George Ramlow's Shortwave Regen Radio

This year, I am entering a one tube regen built around one of those "useless" TV tubes, the 6HB6. This is a miniature Pentode tube that was designed to be used as a vertical deflection amplifier for T.V. receivers having wide angle picture tubes. The main features of this tube are high Transconductance (24mA/V), reasonably low Plate Resistance (28 KW), and low cost ($1 new from some online retailers); all attributes that I find desirable in a detector. It also has a nice glow, since the heater draws 760 mA. The jury is still out as to whether or not it makes a better detector than most of tubes usually used in regens, but it was cheap and it works.
The circuit is a pretty standard Armstrong (tickler coil) regen. I'm using a pair of piezo phones that I built for crystal set use. Since I'm using high value shunt resistors with them, I placed a 50 KW pot in shunt to keep the plate voltage at a reasonable level, and to attempt to match the phones to the plate. It turns out that the pot has very little effect on the output unless it is adjusted to the low resistance end of its travel.

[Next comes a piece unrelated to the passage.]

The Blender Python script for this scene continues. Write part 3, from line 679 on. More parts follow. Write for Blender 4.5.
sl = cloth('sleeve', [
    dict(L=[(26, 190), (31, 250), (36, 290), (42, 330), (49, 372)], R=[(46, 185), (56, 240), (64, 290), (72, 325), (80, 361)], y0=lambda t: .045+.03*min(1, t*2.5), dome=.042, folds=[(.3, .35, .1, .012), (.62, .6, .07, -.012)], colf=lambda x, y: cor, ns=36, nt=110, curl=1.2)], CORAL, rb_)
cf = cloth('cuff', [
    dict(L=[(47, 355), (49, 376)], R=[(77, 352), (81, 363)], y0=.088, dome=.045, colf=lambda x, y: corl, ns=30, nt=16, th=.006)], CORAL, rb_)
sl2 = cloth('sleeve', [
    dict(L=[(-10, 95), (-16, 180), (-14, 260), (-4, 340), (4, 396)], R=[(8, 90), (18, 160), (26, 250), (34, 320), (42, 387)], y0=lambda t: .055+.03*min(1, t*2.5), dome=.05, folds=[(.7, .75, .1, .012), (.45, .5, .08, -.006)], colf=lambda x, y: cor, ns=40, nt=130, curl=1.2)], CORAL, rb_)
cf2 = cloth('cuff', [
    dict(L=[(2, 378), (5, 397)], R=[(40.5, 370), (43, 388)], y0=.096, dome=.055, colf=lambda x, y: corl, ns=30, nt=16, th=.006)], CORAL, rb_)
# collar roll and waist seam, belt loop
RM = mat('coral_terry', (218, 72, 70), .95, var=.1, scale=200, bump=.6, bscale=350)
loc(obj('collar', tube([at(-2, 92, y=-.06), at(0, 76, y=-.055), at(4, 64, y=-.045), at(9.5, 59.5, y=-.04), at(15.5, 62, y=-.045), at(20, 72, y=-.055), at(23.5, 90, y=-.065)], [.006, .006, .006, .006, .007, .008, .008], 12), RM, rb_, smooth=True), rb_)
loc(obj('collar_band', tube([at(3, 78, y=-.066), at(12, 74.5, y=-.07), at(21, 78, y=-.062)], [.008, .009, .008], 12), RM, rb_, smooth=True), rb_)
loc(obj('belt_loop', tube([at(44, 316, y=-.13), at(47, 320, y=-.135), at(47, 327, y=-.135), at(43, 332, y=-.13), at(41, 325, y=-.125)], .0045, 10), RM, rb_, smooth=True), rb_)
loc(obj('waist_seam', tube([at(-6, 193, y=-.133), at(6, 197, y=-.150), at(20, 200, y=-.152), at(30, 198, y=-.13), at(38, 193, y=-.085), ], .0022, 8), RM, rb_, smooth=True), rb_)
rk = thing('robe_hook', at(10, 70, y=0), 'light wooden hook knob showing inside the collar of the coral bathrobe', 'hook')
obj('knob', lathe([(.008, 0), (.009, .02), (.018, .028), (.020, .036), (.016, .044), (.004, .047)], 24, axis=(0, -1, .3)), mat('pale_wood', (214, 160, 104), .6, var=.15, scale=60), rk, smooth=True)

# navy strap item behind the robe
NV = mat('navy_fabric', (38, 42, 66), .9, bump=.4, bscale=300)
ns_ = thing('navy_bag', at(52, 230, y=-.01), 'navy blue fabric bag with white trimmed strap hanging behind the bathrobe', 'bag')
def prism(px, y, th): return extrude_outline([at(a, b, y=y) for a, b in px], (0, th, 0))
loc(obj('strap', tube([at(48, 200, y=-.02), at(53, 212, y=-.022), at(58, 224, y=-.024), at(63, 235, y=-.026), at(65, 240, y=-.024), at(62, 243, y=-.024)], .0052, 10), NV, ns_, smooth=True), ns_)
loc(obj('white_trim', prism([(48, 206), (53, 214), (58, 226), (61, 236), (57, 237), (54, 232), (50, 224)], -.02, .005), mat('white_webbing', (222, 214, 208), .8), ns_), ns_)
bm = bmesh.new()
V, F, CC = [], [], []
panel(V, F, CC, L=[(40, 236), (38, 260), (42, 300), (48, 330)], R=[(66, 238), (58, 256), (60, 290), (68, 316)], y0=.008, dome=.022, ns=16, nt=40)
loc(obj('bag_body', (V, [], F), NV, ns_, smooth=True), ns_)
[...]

The chassis came from another project that didn't quite pan out. The insulated shaft couplers turned out to be unnecessary. I can touch the bare shafts without any change in the sound when in AM mode. In CW and SSB modes, touching the shaft produces a slight change in pitch, but not enough to detune the signal. There isn't any sensitivity to headphone cord movement whatsoever.
I bought the vernier dial cheaply. Unfortunately, it has a big hole on either side of the knob. I plugged those holes with the fine tuning and regen controls. The vernier also has backlash. Because of that, the course tuning cap is placed on the vernier, and I do the final tuning with a small variable in series with a 33 pF cap. It worked okay once I got used to it.
I used the same "temporary" antenna that I put up for last year's contest. The main difference is that a lot of vegetation has grown around part of it.
Overall, I think that performance was pretty good once I got used to the quirks of this set (as is usually the case with regens). I was more limited by the amount of time I had to listen than I was by the performance of the receiver.
Attached are my log, the schematic, and several pictures of the set. As you can see, no attempt was made to pretty up the set. B
Thanks again for sponsoring this contest. It was nice to get to do some in-depth band scanning with a radio that would probably be sitting on the shelf or scrapped for parts if it wasn't for the contest.